И еще вот что удивительно, — даже в лучезарной, напитанной истинно эллинским духом серии излюбленных мной рисунков графа Ф. П. Толстого к “Душиньке” Богдановича меня, пожалуй, более всего приковывала та сцена, где Душинька встречается со Смертью. Я все любил в этом замечательном и чудесном творении русского поэта-художника, столь высоко вознесшегося над своим литературным вдохновителем. Обворожительно прекрасно в нем все, что передает женские чары, прелесть любви, дивные видения царства Венеры, Олимпа, чертоги Амура и т. д. Но среди всей этой “райской симфонии” гениальной паузой, страшной угрозой того неминуемого конца, “который ожидает всякого”, является именно момент, когда Душинька в отчаянии от утраты, по собственной вине, своего супруга (Амура), на коленях умоляет костлявое “чучело с плешивой головой”, чтобы оно скосило и ее той косой, которой оно подрезает степные травы, олицетворяющие все живое на земле.
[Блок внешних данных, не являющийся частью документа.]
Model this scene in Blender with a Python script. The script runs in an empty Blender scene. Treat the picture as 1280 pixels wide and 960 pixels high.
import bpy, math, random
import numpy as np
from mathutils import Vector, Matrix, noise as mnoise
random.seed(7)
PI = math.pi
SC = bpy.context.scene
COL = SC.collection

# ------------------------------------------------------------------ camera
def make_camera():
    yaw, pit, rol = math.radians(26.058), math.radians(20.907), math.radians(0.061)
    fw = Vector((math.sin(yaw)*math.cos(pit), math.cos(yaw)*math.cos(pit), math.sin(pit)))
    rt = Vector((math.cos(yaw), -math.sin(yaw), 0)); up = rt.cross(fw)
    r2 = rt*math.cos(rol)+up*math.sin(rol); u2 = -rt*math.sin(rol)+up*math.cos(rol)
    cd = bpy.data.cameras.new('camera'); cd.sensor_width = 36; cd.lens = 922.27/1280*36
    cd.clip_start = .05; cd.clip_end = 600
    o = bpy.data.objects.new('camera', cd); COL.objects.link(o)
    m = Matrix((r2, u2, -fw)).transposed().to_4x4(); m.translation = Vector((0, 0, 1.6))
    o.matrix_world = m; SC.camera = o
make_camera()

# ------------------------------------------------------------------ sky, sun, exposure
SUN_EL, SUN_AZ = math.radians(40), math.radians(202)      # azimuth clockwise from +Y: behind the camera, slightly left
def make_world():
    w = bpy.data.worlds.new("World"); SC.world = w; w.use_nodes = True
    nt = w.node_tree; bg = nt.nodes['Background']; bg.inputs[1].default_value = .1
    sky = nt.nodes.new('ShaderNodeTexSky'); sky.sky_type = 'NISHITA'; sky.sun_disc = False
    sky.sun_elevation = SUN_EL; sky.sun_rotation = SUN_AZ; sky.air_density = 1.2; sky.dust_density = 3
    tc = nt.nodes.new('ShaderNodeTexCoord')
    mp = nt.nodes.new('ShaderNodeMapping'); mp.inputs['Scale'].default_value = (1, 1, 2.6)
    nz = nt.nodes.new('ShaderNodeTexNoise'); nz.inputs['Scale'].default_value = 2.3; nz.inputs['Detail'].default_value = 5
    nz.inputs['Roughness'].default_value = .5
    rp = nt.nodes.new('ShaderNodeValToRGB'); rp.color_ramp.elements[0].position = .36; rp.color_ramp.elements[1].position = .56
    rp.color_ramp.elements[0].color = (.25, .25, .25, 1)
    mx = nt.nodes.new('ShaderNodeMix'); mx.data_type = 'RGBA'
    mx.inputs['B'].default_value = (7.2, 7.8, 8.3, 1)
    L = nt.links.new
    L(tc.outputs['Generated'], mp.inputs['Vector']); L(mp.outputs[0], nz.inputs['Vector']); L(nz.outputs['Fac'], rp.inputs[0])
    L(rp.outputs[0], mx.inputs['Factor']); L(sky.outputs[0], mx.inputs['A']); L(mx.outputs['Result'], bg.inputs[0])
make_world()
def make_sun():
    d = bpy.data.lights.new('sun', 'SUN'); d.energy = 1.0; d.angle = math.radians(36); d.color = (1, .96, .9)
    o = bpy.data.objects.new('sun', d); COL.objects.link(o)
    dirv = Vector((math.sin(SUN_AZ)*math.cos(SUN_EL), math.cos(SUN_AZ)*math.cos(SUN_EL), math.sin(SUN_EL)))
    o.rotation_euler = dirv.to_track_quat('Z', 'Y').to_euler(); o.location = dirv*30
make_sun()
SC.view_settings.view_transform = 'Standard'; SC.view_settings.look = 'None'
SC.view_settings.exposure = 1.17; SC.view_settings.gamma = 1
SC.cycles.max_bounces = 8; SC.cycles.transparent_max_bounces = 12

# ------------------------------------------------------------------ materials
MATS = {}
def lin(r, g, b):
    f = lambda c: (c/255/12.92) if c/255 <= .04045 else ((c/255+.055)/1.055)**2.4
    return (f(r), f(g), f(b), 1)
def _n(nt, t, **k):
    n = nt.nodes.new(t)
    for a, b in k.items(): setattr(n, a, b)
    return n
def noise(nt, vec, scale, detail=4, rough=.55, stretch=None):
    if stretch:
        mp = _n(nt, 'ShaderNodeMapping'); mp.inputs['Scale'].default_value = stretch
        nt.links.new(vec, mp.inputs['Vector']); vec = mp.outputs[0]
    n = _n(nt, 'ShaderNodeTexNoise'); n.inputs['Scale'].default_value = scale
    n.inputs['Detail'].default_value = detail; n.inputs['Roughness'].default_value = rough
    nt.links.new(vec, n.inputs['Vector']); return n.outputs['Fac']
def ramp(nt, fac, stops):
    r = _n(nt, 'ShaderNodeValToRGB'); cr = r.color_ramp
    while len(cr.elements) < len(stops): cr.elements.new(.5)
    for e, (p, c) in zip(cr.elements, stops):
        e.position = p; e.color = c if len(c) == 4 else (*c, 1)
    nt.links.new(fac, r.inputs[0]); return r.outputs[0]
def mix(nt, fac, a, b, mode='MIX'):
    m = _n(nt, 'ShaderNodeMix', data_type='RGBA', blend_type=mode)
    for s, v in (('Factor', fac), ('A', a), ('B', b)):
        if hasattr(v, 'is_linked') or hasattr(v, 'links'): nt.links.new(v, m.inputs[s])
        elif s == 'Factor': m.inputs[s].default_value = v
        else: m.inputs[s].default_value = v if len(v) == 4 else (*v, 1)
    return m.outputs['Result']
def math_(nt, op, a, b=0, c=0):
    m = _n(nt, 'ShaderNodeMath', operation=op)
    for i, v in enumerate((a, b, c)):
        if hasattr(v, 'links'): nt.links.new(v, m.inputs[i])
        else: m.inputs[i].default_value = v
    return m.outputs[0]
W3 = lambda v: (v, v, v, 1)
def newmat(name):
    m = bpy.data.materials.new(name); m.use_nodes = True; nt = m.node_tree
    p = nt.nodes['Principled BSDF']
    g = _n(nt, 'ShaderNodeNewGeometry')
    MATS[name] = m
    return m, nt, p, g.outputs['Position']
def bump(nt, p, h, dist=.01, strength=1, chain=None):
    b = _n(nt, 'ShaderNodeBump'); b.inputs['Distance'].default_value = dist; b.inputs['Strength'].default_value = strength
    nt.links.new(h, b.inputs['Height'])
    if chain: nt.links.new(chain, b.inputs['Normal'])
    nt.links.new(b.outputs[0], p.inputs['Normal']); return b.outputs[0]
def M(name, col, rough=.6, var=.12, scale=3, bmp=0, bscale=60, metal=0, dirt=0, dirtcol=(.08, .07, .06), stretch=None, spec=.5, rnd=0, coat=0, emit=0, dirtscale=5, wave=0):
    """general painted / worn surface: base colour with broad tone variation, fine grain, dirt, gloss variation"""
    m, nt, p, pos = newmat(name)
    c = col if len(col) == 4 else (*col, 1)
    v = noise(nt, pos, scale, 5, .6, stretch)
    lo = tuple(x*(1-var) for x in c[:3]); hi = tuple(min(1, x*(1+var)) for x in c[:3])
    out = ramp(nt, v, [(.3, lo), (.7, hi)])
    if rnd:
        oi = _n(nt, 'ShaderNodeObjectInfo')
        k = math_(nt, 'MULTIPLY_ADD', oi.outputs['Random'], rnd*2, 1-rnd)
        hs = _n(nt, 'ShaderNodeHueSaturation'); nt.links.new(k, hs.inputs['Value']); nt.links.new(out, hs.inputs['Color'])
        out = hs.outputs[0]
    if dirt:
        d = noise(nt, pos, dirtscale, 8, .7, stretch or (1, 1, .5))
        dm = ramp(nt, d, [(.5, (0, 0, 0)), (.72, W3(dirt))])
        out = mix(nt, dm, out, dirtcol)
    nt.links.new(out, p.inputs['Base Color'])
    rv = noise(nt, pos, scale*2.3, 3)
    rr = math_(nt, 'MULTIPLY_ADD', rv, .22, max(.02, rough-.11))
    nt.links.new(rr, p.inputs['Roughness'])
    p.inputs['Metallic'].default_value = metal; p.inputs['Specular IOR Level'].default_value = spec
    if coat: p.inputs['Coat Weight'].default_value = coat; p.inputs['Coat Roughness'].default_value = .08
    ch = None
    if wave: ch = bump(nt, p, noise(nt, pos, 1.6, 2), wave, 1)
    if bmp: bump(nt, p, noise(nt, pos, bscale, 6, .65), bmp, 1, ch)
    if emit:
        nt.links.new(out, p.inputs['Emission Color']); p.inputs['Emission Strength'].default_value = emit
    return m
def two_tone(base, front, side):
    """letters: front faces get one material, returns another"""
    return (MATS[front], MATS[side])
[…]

Опять-таки может показаться мало педагогичным, что мне, четырехлетнему, пятилетнему мальчику давали в руки такие книги! Впрочем, когда я говорю давали, я выражаюсь неточно, ибо мои маленькие руки никак бы не могли взять и удержать такой огромный альбом, как “Душинька”, который в раскрытом виде имеет по крайней мере полтора аршина ширины. Мне его не давали в руки, а папа клал альбом на стол, меня же усаживал на стул, подложив одну или две подушки. При этом, бывало, происходил и маленький диспут между родителями. Мамочка находила, что мне вредно глядеть на такие картинки “qui pourraient lui donner des idees”2. И она не ошибалась, я не равнодушно глядел, как Душинька “совершенно голенькая” входит в воду купальни или как она позже без единого покрова лежит в объятиях своего супруга под завесой, распростертой крылатыми детьми. Ничего еще не зная о любовных утехах и имея даже весьма сбивчивое представление о поле, я, глядя на эти картинки, несомненно “отравлялся”, “подпадал известной отраве”. Но если взглянуть на дело с другой стороны, то и папочка, едва ли отдававший себе отчет в “опасности”, был по-своему прав. Его глубоко художественной натуре доставляло удовольствие то, что эти изображения мне нравились. Внутри себя он должен был чувствовать, что, глядя на эти образы, я как бы готовил в себе известный фундамент, на котором могло бы вырасти в дальнейшем “все сооружение моего художественного развития”. Если при дальнейшем росте этой постройки папа утратил контроль над ней, то виной этому явилась слишком большая разница в годах между нами, а также и то, что по своему воспитанию он принадлежал к совершенно иной эпохе, нежели годы моего отрочества и юности...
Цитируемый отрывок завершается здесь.